Aha! The issue is in the relative timing of the trigger condition and the gating condition. I took a quick look at the generation of XIO Sense DSW Reset 15 and saw that it is gated by T-Clock state T6. That is, it should not turn on until step T6 in the execution cycle E2 (T Clock steps are T0 through T7 in each cycle). Since it was turning on in T2, but B Bit 1 wasn't gated until a later T step, the reset was failing. 

That is a perfect explanation of the failure and the root cause is going to be a failed connection or bad gate somewhere in the path that generates the T6 signal that forms the XIO Sense Reset 15 signal. 

As another aside, the logic family in SLT is a form of DTL (Diode Transistor Logic) and the way that it works is that a logic low level pulls a junction down through a diode. Absence of a pull to ground is the same as a logic high. That is, an open circuit at 0 volts is seen as a logic high, not a logic low. 

Somewhere in the chain that produces this T6 there is an broken connection, allowing an input to float and be seen as a logic high.
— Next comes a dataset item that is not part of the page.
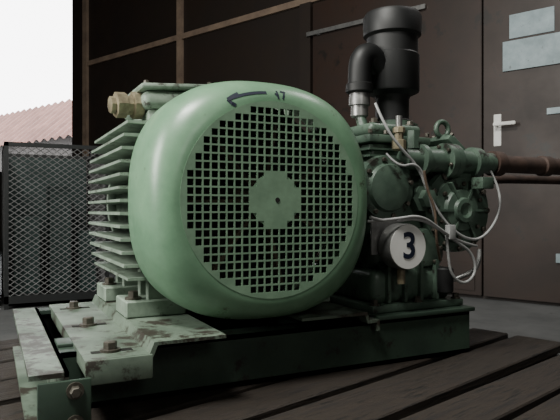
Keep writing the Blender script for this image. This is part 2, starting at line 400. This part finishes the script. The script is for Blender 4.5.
tube("capillary_2",[(0.44,0.04,0.64),(0.45,0.045,0.60),(0.475,0.04,0.55),(0.485,0.05,0.49),(0.50,0.06,0.45),(0.53,0.085,0.42)],0.0033,COPPER,comp)
tube("cable_1",[(0.275,0.03,0.53),(0.33,0.03,0.515),(0.40,0.02,0.53),(0.47,0.02,0.50),(0.53,0.03,0.47),(0.585,0.03,0.44),(0.60,0.03,0.39),(0.56,0.03,0.36),(0.515,0.03,0.385),(0.505,0.03,0.44),(0.50,0.03,0.49)],0.0036,CABLE,comp)
tube("cable_2",[(0.275,0.04,0.52),(0.34,0.02,0.525),(0.41,0.015,0.535),(0.48,0.02,0.495),(0.55,0.03,0.465),(0.61,0.04,0.455)],0.0034,CABLE,comp)
tube("cable_3",[(0.35,0.07,0.68),(0.37,0.05,0.645),(0.42,0.045,0.66),(0.45,0.045,0.62),(0.47,0.05,0.56),(0.50,0.06,0.50)],0.003,CABLE,comp)
tube("oil_line",[(0.55,0.09,0.36),(0.58,0.05,0.38),(0.63,0.05,0.40),(0.66,0.08,0.44)],0.006,STEEL,comp)
box("junction_block",(0.62,0.66,0.03,0.07,0.60,0.63),G_COMP,comp,0.003)
box("cable_tie_block",(0.50,0.52,0.018,0.035,0.475,0.51),CABLE,comp,0.002)

pipe=empty("rusty_service_pipe",(0,0,0))
lathe("pipe_upper",(0.724,0.10,0.672),(2.84,0.10,0.672),[(0.034,0),(0.034,0.03),(0.024,0.034),(0.024,0.19),(0.029,0.194),(0.029,0.225),(0.024,0.23),(0.024,2.11)],RUST,pipe,24)
pipe2=empty("rusty_service_pipe.001",(0,0,0))
tube("pipe_lower",[(0.724,0.20,0.60),(0.75,0.20,0.60),(0.80,0.20,0.635),(0.95,0.20,0.64),(1.6,0.20,0.64),(2.80,0.20,0.64)],0.013,RUST,pipe2)

# ================================================================ PALLET
pal=empty("wooden_pallet",(0.10,0.20,0),math.radians(16))
bm=bmesh.new(); y=-0.80
while y<0.62:
    w=random.uniform(0.095,0.14); e=random.uniform(-0.03,0.04)
    M=Matrix.Rotation(random.uniform(-0.010,0.010),4,'Z')@Matrix.Rotation(random.uniform(-0.004,0.004),4,'X')
    add_box(bm,-0.62+e,0.70+e,y,y+w,0.160,0.1835,M); y+=w+random.uniform(0.015,0.04)
bmesh.ops.bevel(bm,geom=bm.edges[:],offset=0.003,segments=1,affect='EDGES')
new_obj("deck_boards",bm,WOOD,pal)
bm=bmesh.new()
for x in (-0.58,-0.05,0.60):
    add_box(bm,x,x+0.09,-0.78,0.6,0.022,0.158)
for yy in (-0.78,-0.1,0.5):
    add_box(bm,-0.60,0.70,yy,yy+0.1,0.0,0.02)
new_obj("stringers",bm,WOOD,pal)

# ================================================================ WIRE MESH CRATES
def crate(name,x0,x1,y0,y1,h):
    r=empty(name,((x0+x1)/2,(y0+y1)/2,0)); W=(x1-x0)/2; D=(y1-y0)/2
    bm=bmesh.new(); t=0.022
    for sx in (-W,W-t):
        for sy in (-D,D-t): add_box(bm,sx,sx+t,sy,sy+t,0,h)
    for z in (0.05,h-t):
        add_box(bm,-W,W,-D,-D+t,z,z+t); add_box(bm,-W,W,D-t,D,z,z+t)
        add_box(bm,-W,-W+t,-D,D,z,z+t); add_box(bm,W-t,W,-D,D,z,z+t)
    add_box(bm,-W,W,-D,D,0.03,0.05)
    new_obj("crate_frame",bm,DARKM,r)
    bm=bmesh.new()
    def panel(O,U,L):
        H0,H1=0.06,h-0.015; s=0.72; step=0.044; wd=0.0038
        HH=H1-H0
        for sg in (1,-1):
            c=-HH/s if sg>0 else 0
            end=L if sg>0 else L+HH/s
            while c<end:
                lo=0.0;hi=HH
                if sg>0:
                    lo=max(lo,(0-c)*s); hi=min(hi,(L-c)*s)
                else:
                    lo=max(lo,(c-L)*s); hi=min(hi,c*s)
                if hi-lo>0.01:
                    a=O+U*(c+sg*lo/s)+Vector((0,0,H0+lo)); b=O+U*(c+sg*hi/s)+Vector((0,0,H0+hi))
                    M,Ln=frame_of(a,b)
                    add_lathe(bm,[(wd*0.6,0),(wd*0.6,Ln)],M,4,False)
                c+=step
    panel(Vector((-W,-D+0.004,0)),Vector((1,0,0)),2*W)
    panel(Vector((-W,D-0.004,0)),Vector((1,0,0)),2*W)
    panel(Vector((-W+0.004,-D,0)),Vector((0,1,0)),2*D)
    panel(Vector((W-0.004,-D,0)),Vector((0,1,0)),2*D)
    new_obj("crate_mesh",bm,MESHM,r)
    bm=bmesh.new()
    add_box(bm,-W+0.04,W-0.04,D-0.12,D-0.10,0.052,h-0.03)
    add_box(bm,-W+0.06,-W+0.20,-D+0.25,D-0.2,0.052,h*0.55)
    add_box(bm,-W+0.26,-W+0.38,-D+0.3,D-0.2,0.052,h*0.75)
    add_box(bm,W-0.13,W-0.04,-D+0.22,D-0.2,0.052,h*0.45)
    new_obj("stored_panels",bm,DKGOODS,r)
    return r
crate("wire_mesh_crate",-0.42,0.14,2.45,3.2,0.92)
crate("wire_mesh_crate",-1.10,-0.46,2.50,3.25,0.90)

# ================================================================ ROOM (own axes: u along back wall, v into the room)
UD=Vector((-0.404,0.915,0)).normalized(); VD=Vector((-UD.y,UD.x,0))
O=Vector((2.273,1.4865,0))
RM=Matrix(((UD.x,VD.x,0,O.x),(UD.y,VD.y,0,O.y),(0,0,1,0),(0,0,0,1)))
def rbox(name,bl,m,parent=None,bev=0):
    bm=bmesh.new()
    for b in bl: add_box(bm,*b)
    if bev: bmesh.ops.bevel(bm,geom=bm.edges[:],offset=bev,segments=2,affect='EDGES')
    o=new_obj(name,bm,m,parent)
    if not parent: o.matrix_world=RM
    return o
CE=3.7
rbox("floor",[(-3.5,7.8,-0.2,6.2,-0.1,0)],CONC)
rbox("ceiling",[(-3.5,7.8,-0.2,6.2,CE,CE+0.1)],WALLP)
rbox("wall_back",[(-3.5,4.78,-0.15,0,0,CE),(4.78,6.9,-0.15,0,0,1.0),(4.78,6.9,-0.15,0,3.55,CE),(6.9,7.8,-0.15,0,0,CE)],WALLM)
rbox("wall_left",[(7.65,7.8,0,6.05,0,CE)],WALLP)
rbox("wall_right",[(-3.5,-3.35,0,6.05,0,CE)],WALLP)
rbox("wall_front",[(-3.5,7.8,6.05,6.2,0,CE)],WALLP)
def rempty(name):
    e=bpy.data.objects.new(name,None); C.objects.link(e); e.matrix_world=RM; return e
w=rempty("window_1")
rbox("window_frame",[(4.78,4.84,-0.12,-0.04,1.0,3.55),(6.84,6.9,-0.12,-0.04,1.0,3.55),(4.84,6.84,-0.12,-0.04,1.0,1.06),(4.84,6.84,-0.12,-0.04,3.49,3.55)],DARKM,w)
rbox("trim_1",[(-3.3,4.5,0,0.025,2.12,2.17)],TRIMM)
rbox("trim_2",[(2.88,2.95,0,0.027,0,2.12),(2.88,2.95,0,0.027,2.17,3.6)],TRIMM)
rbox("trim_3",[(4.44,4.52,0,0.03,0,3.6)],TRIMM)
rbox("trim_4",[(1.40,1.50,0,0.04,0,2.12)],WALLM)
rbox("baseboard_back",[(1.5,4.78,0,0.02,0,0.12)],WALLP)
d1=rempty("door_1")
rbox("leaf",[(0.10,1.38,0.0,0.035,0.02,2.10)],DOORM,d1,0.003)
rbox("kick_rail",[(0.14,1.34,0.035,0.042,0.05,0.22)],DOORM,d1)
rbox("locking_bar",[(0.46,1.42,0.05,0.062,1.855,1.885),(0.55,0.58,0.03,0.05,1.85,1.89),(1.30,1.33,0.03,0.05,1.85,1.89)],STEEL,d1)
d2=rempty("door_2")
rbox("leaf",[(-0.95,0.085,0.0,0.04,0.02,2.10)],DOORM,d2,0.003)
rbox("handle_plate",[(-0.022,0.022,0.04,0.046,0.93,1.12)],WHITE,d2,0.002)
rbox("handle_lever",[(-0.12,0.008,0.085,0.10,1.045,1.065),(-0.008,0.008,0.046,0.09,1.045,1.065)],WHITE,d2,0.003)
rbox("small_label",[(-0.42,-0.28,0.04,0.05,1.09,1.125),(-0.40,-0.33,0.04,0.06,0.25,0.30)],SIGNM,d2)
sg=rempty("tin_notice_sign")
rbox("upper_plate",[(-0.318,-0.07,0.04,0.045,1.56,1.70)],SIGNM,sg)
rbox("lower_plate",[(-0.42,-0.034,0.046,0.052,1.37,1.545)],SIGNM,sg)

sh=rempty("rusty_roof_shed")
rbox("shed_walls",[(4.5,16.5,-5.5,-3.2,-0.5,2.2)],WALLP,sh)
bm=bmesh.new(); n=300; A=[];B=[]
for i in range(n+1):
    u=4.2+12.8*i/n; dz=0.035*math.sin(i*0.8)
    A.append(bm.verts.new((u,-3.0,2.10+dz))); B.append(bm.verts.new((u,-4.4,3.35+dz)))
for i in range(n): bm.faces.new((A[i],A[i+1],B[i+1],B[i]))
new_obj("corrugated_roof",bm,ROOFM,sh)
rbox("ground_outside",[(2,20,-12,-0.2,-0.6,-0.5)],CONC)

# ================================================================ LIGHT
wd=bpy.data.worlds.new("overcast_sky"); bpy.context.scene.world=wd; wd.use_nodes=True
bg=wd.node_tree.nodes["Background"]; bg.inputs["Color"].default_value=(0.98,0.97,0.98,1); bg.inputs["Strength"].default_value=8.0
def area(name,loc,target,sx,sy,e,col=(1,1,1)):
    l=bpy.data.lights.new(name,'AREA'); l.shape='RECTANGLE'; l.size=sx; l.size_y=sy; l.energy=e; l.color=col
    o=bpy.data.objects.new(name,l); C.objects.link(o); o.location=loc
    o.rotation_euler=(Vector(target)-Vector(loc)).to_track_quat('-Z','Y').to_euler()
area("skylight_lamp",(-1.3,-0.6,3.1),(0,0.2,0.5),0.9,0.6,140,(1,0.99,0.93))
area("side_window_lamp",(-2.4,0.3,1.5),(0,0.2,0.5),0.8,1.2,85,(1,0.985,0.93))
area("front_fill",(-0.3,-3.2,1.9),(0.4,0.3,0.4),1.0,0.8,19,(1,0.98,0.92))  # added soft fill from the camera side, not a fixture of the hall
area("floor_fill",(2.0,0.2,3.2),(1.9,1.1,0.0),0.8,0.6,26,(1.0,0.97,0.94))  # added light to brighten the floor by the doors, no real fixture

# ================================================================ CAMERA
cd=bpy.data.cameras.new("camera"); cd.sensor_width=36; cd.lens=37.1; cd.clip_start=0.02
co=bpy.data.objects.new("camera",cd); C.objects.link(co)
co.location=(-0.49,-1.04,0.546); co.rotation_euler=(math.pi/2,0,math.radians(-26.7))
bpy.context.scene.camera=co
Thus the rest of the chain believes it is T6 regardless of the actual T-Clock step we are in. 

NEXT STEPS

When I return tomorrow I will have with me the database listing for the signals that produce T6 and its variants leading to the circuit producing the XIO Sense Device Reset 15 signal. Some slow and careful continuity checking will help me find the break in the signal patch. Wire wrap will bridge the missing path to restore operation.